Tournated is pushing a different approach. Instead of relying on outside platforms, federations can actually control their own infrastructure, not just the events themselves, but everything that surrounds them. That includes how players register, how rankings are tracked, how payments are processed, and how the brand shows up across the experience.
You can already see this playing out most clearly in padel. The company recently launched the official platform for the United States Padel Association, which is a meaningful signal considering how early the sport still is in the U.S. market. Instead of inheriting outdated systems, newer organizations have the opportunity to build things the right way from the start.
That approach isn’t limited to one partnership. Tournated is also working with organizations like Padel Quebec and the National Padel League in the U.S., with Padel Canada expected to follow. It's even launched fully operational federation platforms across four continents with federations such as the Japan Pickleball Association, Senegal Tennis Federation, and the Beach Tennis World Association. Taken together, it shows how quickly infrastructure is becoming a priority for emerging sports that are trying to scale.
What’s interesting is how differently this plays out depending on the sport.
In pickleball, a lot of the ecosystem is still being built in real time, so infrastructure naturally becomes part of the foundation. In padel, growth is happening quickly enough that federations are starting to think about these systems earlier than you might expect. Tennis presents a completely different challenge. There, the issue isn’t building something new, it’s replacing legacy systems without disrupting everything that already exists.

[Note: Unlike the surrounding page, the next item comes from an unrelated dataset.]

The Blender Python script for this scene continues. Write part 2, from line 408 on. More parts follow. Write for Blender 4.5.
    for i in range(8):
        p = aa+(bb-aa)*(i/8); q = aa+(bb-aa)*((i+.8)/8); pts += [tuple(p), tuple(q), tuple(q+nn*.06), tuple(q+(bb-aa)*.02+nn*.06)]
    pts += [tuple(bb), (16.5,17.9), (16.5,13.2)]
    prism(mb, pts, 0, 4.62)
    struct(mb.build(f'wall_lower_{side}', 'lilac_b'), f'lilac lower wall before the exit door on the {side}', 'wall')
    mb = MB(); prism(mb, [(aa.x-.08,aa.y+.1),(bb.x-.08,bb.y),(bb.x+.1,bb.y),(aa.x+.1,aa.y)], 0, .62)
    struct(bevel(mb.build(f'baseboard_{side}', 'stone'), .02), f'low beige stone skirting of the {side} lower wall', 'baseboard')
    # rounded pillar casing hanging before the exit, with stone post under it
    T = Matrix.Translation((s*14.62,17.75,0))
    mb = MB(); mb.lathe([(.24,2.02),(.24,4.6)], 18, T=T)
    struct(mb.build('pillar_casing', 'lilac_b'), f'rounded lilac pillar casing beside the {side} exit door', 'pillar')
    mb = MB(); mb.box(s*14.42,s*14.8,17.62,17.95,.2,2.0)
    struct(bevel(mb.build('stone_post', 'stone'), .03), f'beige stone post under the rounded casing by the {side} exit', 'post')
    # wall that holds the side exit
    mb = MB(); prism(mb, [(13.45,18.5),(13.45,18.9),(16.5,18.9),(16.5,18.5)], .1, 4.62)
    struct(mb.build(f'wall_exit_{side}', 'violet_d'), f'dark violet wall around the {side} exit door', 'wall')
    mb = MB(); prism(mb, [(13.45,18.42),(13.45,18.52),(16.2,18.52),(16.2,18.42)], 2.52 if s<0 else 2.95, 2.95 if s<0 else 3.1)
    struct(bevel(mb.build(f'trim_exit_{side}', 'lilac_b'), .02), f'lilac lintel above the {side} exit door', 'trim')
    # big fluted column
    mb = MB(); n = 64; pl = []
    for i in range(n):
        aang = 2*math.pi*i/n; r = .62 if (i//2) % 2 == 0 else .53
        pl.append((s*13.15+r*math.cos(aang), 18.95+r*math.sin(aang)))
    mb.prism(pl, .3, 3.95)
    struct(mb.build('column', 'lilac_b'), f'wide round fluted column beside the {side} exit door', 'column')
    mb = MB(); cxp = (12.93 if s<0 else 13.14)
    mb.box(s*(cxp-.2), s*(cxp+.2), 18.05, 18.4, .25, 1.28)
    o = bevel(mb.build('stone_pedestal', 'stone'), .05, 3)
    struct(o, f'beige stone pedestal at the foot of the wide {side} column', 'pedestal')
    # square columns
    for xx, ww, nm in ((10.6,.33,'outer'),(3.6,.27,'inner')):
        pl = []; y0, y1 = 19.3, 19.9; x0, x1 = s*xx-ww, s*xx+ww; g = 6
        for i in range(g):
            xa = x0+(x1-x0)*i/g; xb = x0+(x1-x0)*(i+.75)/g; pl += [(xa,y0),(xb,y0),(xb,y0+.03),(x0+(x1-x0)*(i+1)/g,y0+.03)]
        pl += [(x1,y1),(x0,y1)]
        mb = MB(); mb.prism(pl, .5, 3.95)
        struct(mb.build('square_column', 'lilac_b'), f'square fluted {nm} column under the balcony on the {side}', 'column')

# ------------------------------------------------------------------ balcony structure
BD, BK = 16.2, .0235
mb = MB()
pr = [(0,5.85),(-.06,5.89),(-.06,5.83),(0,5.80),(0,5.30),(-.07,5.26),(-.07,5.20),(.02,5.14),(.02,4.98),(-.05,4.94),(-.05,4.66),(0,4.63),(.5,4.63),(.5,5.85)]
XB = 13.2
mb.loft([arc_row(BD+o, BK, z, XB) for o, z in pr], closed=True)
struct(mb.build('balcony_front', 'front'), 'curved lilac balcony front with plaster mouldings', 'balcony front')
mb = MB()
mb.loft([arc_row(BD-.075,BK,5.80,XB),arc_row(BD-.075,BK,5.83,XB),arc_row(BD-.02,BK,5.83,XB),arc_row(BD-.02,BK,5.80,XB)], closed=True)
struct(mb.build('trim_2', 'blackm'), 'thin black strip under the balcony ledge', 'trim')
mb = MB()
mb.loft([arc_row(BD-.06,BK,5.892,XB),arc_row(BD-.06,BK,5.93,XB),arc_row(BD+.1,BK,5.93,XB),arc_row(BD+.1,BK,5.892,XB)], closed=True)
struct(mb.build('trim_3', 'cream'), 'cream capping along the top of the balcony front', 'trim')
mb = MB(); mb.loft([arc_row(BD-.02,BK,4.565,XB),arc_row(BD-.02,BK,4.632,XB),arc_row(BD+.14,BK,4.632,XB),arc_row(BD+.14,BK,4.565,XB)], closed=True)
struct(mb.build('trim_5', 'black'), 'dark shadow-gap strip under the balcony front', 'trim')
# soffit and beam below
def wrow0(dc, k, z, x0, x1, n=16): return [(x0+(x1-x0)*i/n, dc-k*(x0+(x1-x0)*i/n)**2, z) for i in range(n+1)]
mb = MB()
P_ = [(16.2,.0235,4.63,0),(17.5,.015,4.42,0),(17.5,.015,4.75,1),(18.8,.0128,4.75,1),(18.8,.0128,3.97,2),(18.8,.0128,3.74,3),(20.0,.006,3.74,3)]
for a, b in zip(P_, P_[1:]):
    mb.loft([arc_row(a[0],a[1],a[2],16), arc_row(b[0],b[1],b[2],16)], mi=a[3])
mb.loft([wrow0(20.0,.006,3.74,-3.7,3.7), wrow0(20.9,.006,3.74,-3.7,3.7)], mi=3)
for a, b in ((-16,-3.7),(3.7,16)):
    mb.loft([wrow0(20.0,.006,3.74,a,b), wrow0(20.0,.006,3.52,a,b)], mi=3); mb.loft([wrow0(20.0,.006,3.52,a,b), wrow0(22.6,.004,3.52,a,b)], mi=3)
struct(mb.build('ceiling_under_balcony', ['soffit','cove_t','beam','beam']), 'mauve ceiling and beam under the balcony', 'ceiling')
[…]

Same problem at a high level, but very different realities on the ground.
Another piece that stands out is that this isn’t just about federations. The platform is also being used by private operators and entrepreneurs who want to build their own versions of a sports ecosystem, whether that’s running tournaments, organizing events, or creating regional tours. That opens up a different layer of the market and raises a bigger question around who actually controls the structure of a sport moving forward.
It’s easy to focus on participation numbers when talking about growth in racket sports, and those numbers are important. But the next phase of growth is likely going to be shaped by something less visible, and that is how well the underlying systems are actually built.
If players can’t easily find and enter events, if federations don’t control their own data, and if everything continues to live in separate platforms, there’s a ceiling on how far that growth can go.
That’s the layer companies like Tournated are operating in.
It may not be the part of the industry most people pay attention to, but it’s becoming harder to ignore. As racket sports continue to evolve, the organizations that invest in infrastructure early are likely going to have an advantage over the ones that don’t.
And in a category that’s still being shaped in real time, that advantage can add up quickly.